What started out as a desire to do more girly things and expand my social settings in order to make new friends turned out to be what feels like if I’m fighting for my life for two hours every week. One word, Pilates.

I will admit that I got sucked into doing what currently seems like a trending exercise  popularised  on Instagram. Currently sold and marketed as the hottest feminine movement and lifestyle change, it was hard not to be drawn to all the matcha drinking, heavily oversimplified  exercises and slender bodies gliding through the studios with smiles to match. In my eyes those women who practised Pilates all came across as unicorns and as if they had unlocked a new layer to life by unlocking their bodies on their reformers. I wanted in, more than anything.

Pilates, developed by Joseph Pilates a German physical trainer, involves a system of exercises using a series of special apparatuses, most popularly the reformer, that focuses on breath work, core stability, resistance training, posture, flexibility and muscle control. The series of exercises, which are usually done in small numbers, places huge emphasis on a strong mind and body connection. I was warned by several friends that prior to starting I should familiarise myself with at home mat Pilates exercises just so that I could have a better understanding of what was to come. But honestly, nothing could have prepared me. Nothing too prepares you for how difficult it will continue to be to break into social settings.

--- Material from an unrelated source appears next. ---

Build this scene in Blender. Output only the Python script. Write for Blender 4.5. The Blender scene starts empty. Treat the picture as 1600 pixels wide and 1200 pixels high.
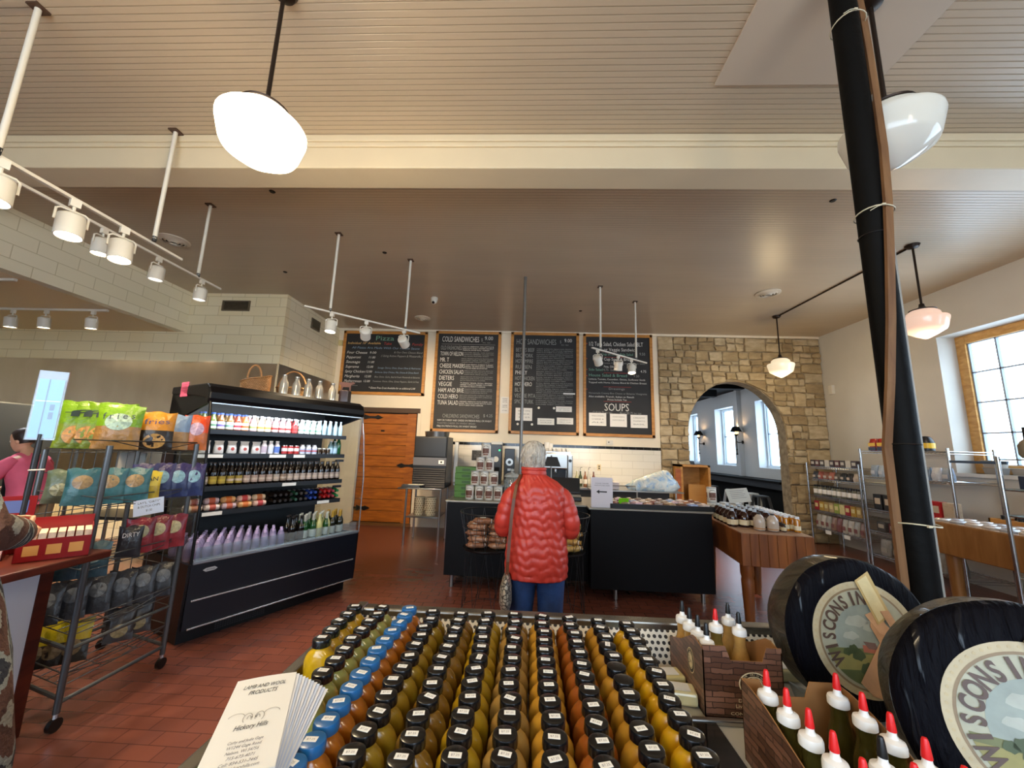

Pilates is like no other form of exercise that I have done before; it works the smallest of muscles and forces you to be fully present. It demands absolute concentration for both safety and effective results. So much so that my central goal of wanting to widen my social groups got placed on the back burner.

About three months in it was either exhaustion or sore muscles that I chalked it up to for not really forming any friend bonds. The thing with sports or any hobby for that matter, as clichéd as this may sound, consistency is key and so is discipline. Growing up, I always heard that sportsmen/women were disciplined and I always imagined that discipline meant automatic perfection in every other sphere of their lives. Perfect diet, perfect social lives and a precise sense of direction where things are going for them. But as I worked and continue to work on that reformer, that sense of discipline quickly translated to something else. It means being disciplined when it comes to putting yourself out there. It means being consistent with social efforts even when you don’t get the desired results.

It means understanding your challenges and addressing them with continuous effort.

Maybe I won’t get all my desired results from this new challenge that I’ve embarked on and perhaps it’s easier to be disciplined under physically controlled settings as opposed to applying that same level of practicality where emotions are involved. But just like the exercises, it gets easier with effort, time and experience.